La película es un prodigio de técnica cinematográfica. Toda una muestra de la pericia de un Méliès en estado de gracia. Su envoltorio visual desprende un magnetismo difícil de igualar. Sin duda memorable resulta el tramo submarino en el que el maestro dio rienda suelta a su imaginación ideando un mundo habitado por peces, pulpos, cangrejos gigantes, ninfas, bailarinas con forma de sirena y dioses venerados por corales o titanes con aspecto humano. Con unos decorados dibujados adelantados a su época. Preciosos. Agasajados con la mirada de unos dibujantes que dan muestras de un talento visual fuera de toda duda. Esas cuevas y posadas acicaladas con la presencia de las bailarinas que tanto fascinaban a Méliès así como con esos artilugios artesanales de libro de Julio Verne que otorgaban un aura scifi envidiable al envoltorio externo del film se observan como esos efectos primitivos que permitieron avanzar hacia territorios inexplorados al séptimo arte. Igualmente se eleva como inolvidable la secuencia de la llegada de la princesa al castillo de la bruja, ornamentada por unos decorados nocturnos y sombríos engalanados por la presencia de una multitud de engendros y fantasmas que hacen aparecer y desaparecer cuantos elementos podamos imaginar generando una sensación de incomodidad y miedo ciertamente impactante. La película muestra su ambición en lo pomposo y recargado de su puesta en escena. Siempre repleta de actores que llenan la pantalla con su lujosa presencia acompañada de todo tipo de elementos que sostienen la narración con su asistencia. Siempre reluciente y sobresaliente merced a los gadgets de cartón piedra ideados por el mago de la imagen y también gracias a esos centelleantes fondos que entintan la atmósfera que explota en cada uno de los vectores que vertebran el film.

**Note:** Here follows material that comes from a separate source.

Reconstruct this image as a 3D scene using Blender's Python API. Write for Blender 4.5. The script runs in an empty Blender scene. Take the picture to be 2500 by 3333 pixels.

La artesanía que empapa este fabuloso proyecto lo convierte en una obra atemporal y magnética. Necesaria de contemplar con una mirada no contaminada por el progreso y la responsabilidad inherente al imaginario adulto. Pues este es uno de esos ejercicios que implican retornar a la infancia. A esos cuentos que nos cantaban nuestras madres y abuelas para que cayésemos rendidos al llegar la noche. De mitos y leyendas que no detentan otro objetivo que la evasión de la rutina y de nuestras penas. Y gracias a esos decorados anacrónicos pero también imperecederos, a esas actrices sonrientes que nos miran directamente a los ojos y a ese aura de cuento de hadas más allá de las estrellas El reino de las hadas se eleva como una deliciosa obra de arte.